Phone calls to Bob Awana, president of CARE and Lingle's chief of staff, were not returned Thursday or Friday. He was asked to explain why no reports had been filed -- a question that the Star-Bulletin raised with him in April, after the deadline for the first reporting period had passed. At that time, Awana said he didn't know the answer.

Critics say the apparent law violation involving CARE belies the Lingle administration claims of wanting to restore the public's trust in government.

Similar criticism was voiced when the Star-Bulletin in April reported that CARE had been transformed from a governor's advisory group into a private fund-raising and lobbying organization while still being operated from her office.

At that point, CARE had raised $80,000 in private donations.

The Star-Bulletin article triggered two complaints to the Ethics Commission, which opened an investigation and determined that Lingle broke the law by using state resources to benefit a private organization.

Lingle told the commission the law was broken unknowingly, apologized and obtained nearly $30,000 from CARE to reimburse the state for use of public resources.

Told about the lack of lobbying reports, some critics last week reiterated their concerns about Lingle's handling of CARE.

"I'm staggered because this is supposed to be the anti-corruption, we're-restoring-trust-in-government administration," said Ira Rohter, a University of Hawaii associate professor of political science. "This isn't corruption, but it's certainly playing with the rules. You have to wonder: Isn't there an adult in charge?"

Democratic House Majority Leader Scott Saiki said, "The law makes clear that lobbyists must publicly disclose their expenditures. This is particularly important with respect to CARE, since the Governor's Office administered CARE and co-mingled CARE funds with taxpayer funds."

Saiki called for another Ethics Commission investigation.

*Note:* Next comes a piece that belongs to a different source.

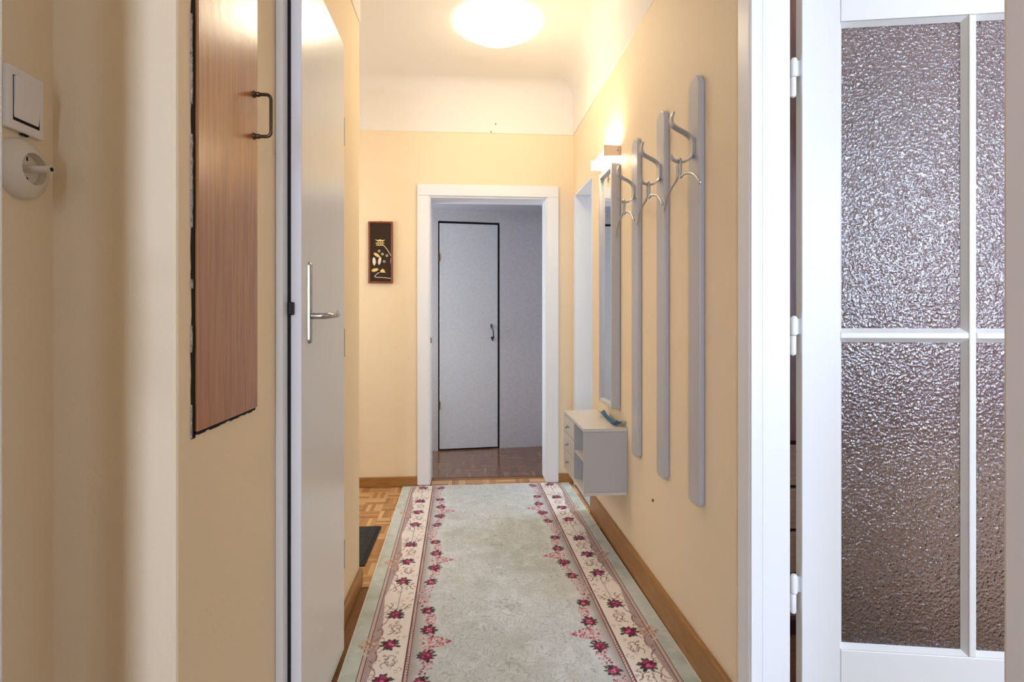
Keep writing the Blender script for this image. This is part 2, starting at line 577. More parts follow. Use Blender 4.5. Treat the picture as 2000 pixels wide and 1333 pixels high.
def block_mesh(cols, seed):
    rnd = random.Random(seed)
    b = MB()
    fw = BS / 5
    for k in range(5):
        c = rnd.choice(cols)
        f = rnd.uniform(0.88, 1.1)
        c = tuple(min(1, q * f) for q in c)
        b.box(k * fw + 0.0004, (k + 1) * fw - 0.0004, 0.0004, BS - 0.0004, -0.004, rnd.uniform(-0.0003, 0.0002), c)
    return b


protos = {}
for key, cols, mm in (('l', WOODS, M['oak']), ('d', DWOOD, M['oakdark'])):
    protos[key] = []
    for s in range(8):
        o = block_mesh(cols, s * 13 + (5 if key == 'd' else 0)).build('parquet_block', mm)
        protos[key].append(o.data)
        bpy.data.objects.remove(o)


def lay(key, x0, x1, y0, y1, seed):
    rnd = random.Random(seed)
    i = 0
    x = x0
    while x < x1 - 0.01:
        j = 0
        y = y0
        while y < y1 - 0.01:
            o = bpy.data.objects.new('parquet_block', rnd.choice(protos[key]))
            C.objects.link(o)
            o.parent = floor
            if (i + j) % 2:
                o.location = (x, y, 0)
            else:
                o.location = (x + BS, y, 0)
                o.rotation_euler = (0, 0, PI / 2)
            y += BS
            j += 1
        x += BS
        i += 1


def lay_n(key, x0, y0, nx, ny, seed):
    lay(key, x0, x0 + nx * BS, y0, y0 + ny * BS, seed)


lay_n('l', XL + 0.003 - 0.575 + 0.06, YF - 12 * BS, 5, 12, 1)      # entrance recess, left of the rug
lay_n('l', XL + 0.06 + 0.003, YF - 16 * BS, 1, 16, 2)              # strip along the rug
lay_n('l', OX0 + 0.010, YF, 6, 1, 3)                               # doorway threshold
lay_n('l', OX0 + 0.010, YF - BS, 8, 1, 4)                          # just before the doorway
lay_n('l', 0.575, YF - 7 * BS, 1, 7, 6)
lay_n('d', -0.62, YF + 0.183, 11, 8, 5)                            # closet room, darker varnish
# the threshold's right-hand remainder
lay_n('l', OX0 + 0.010 + 6 * BS - 0.02, YF, 1, 1, 8)

# ------------------------------------------------------------------ rug with printed roses
RW_, RLY0, RLY1 = 1.10, 0.55, 3.695
PER = 0.645
rng = np.random.default_rng(3)


def vnoise(u, v, seed):
    r = np.random.default_rng(seed).random((64, 64))
    ui, vi = np.floor(u).astype(int), np.floor(v).astype(int)
    fu, fv = u - ui, v - vi
    fu, fv = fu * fu * (3 - 2 * fu), fv * fv * (3 - 2 * fv)
    a, b_ = r[ui % 64, vi % 64], r[(ui + 1) % 64, vi % 64]
    c_, d_ = r[ui % 64, (vi + 1) % 64], r[(ui + 1) % 64, (vi + 1) % 64]
    return (a * (1 - fu) + b_ * fu) * (1 - fv) + (c_ * (1 - fu) + d_ * fu) * fv


def fbm(u, v, seed):
    return (vnoise(u, v, seed) + 0.5 * vnoise(u * 2.1, v * 2.1, seed + 1) + 0.25 * vnoise(u * 4.3, v * 4.3, seed + 2)) / 1.75


xs = np.linspace(0, RW_, 401)
ys = np.concatenate([np.linspace(RLY0, 1.60, 110)[:-1], np.linspace(1.60, RLY1, 640)])
NX, NY = len(xs), len(ys)
Xg, Yg = np.meshgrid(xs, ys)          # shape NY,NX
U = np.minimum(Xg, RW_ - Xg)
SM = 3.205                            # a medallion
sp = (Yg - SM + PER / 2) % PER - PER / 2     # signed distance to the nearest medallion
A = np.abs(sp)


def L3(c):
    return np.array(lin(c))


col = np.zeros((NY, NX, 3))


def put(mask, c):
    col[mask] = L3(c) if not isinstance(c, np.ndarray) else c


def blend(w, c):
    w = np.clip(w, 0, 1)[..., None]
    col[:] = col * (1 - w) + L3(c) * w


# field
col[:] = L3((203, 208, 208))
n1 = fbm(Xg * 9, Yg * 9, 11)
blend((n1 - 0.42) * 2.4, (186, 192, 188))
blend((fbm(Xg * 22, Yg * 22, 15) - 0.5) * 2.2, (220, 225, 228))
blend((fbm(Xg * 5 + 3, Yg * 5, 19) - 0.5) * 1.2, (204, 202, 190))
# fine engraved scrolls in the field: symmetric contour lines
XC = np.abs(Xg - RW_ / 2)
q = fbm(XC * 9 + 5, A * 11 + 2, 31) * 5 + 0.5 * fbm(Xg * 14, Yg * 14, 33)
ln = np.abs((q * 3.2) % 1 - 0.5)
blend(np.where(U > 0.30, (0.15 - ln) / 0.15 * 0.5, 0), (120, 126, 126))
q2 = fbm(XC * 16 + 1, A * 18 + 7, 41) * 6
ln2 = np.abs((q2 * 2.0) % 1 - 0.5)
blend(np.where(U > 0.29, (0.13 - ln2) / 0.13 * 0.42, 0), (132, 138, 138))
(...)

Shortly after the commission launched its initial probe in April, Lingle severed ties to CARE but questioned whether the complaints to the panel were politically motivated. The Republican governor's education proposals by then were faltering in the Democrat-controlled Legislature.

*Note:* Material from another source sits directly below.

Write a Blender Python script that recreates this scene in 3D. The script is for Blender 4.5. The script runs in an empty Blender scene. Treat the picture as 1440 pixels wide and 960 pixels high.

By late May, Lingle acknowledged breaking the law unintentionally and arranged for CARE to pay back the state. The commission concluded that no further action was warranted.

Dan Mollway, the agency's executive director, said he couldn't comment on whether the panel will investigate the latest disclosure.

But generally speaking, the commission's policy is to initiate an inquiry "when we see a legitimate basis for doing so," he said.

Mollway said the commission in the past has considered as lobbying expenses the cost of radio and other advertisements that urge people to contact their legislators.

"If an organization reaches the threshold amount doing that kind of activity, then they have to file an expenditure report for the relevant period," Mollway said.

The commission can fine an offender of the lobbying law up to $500 per violation.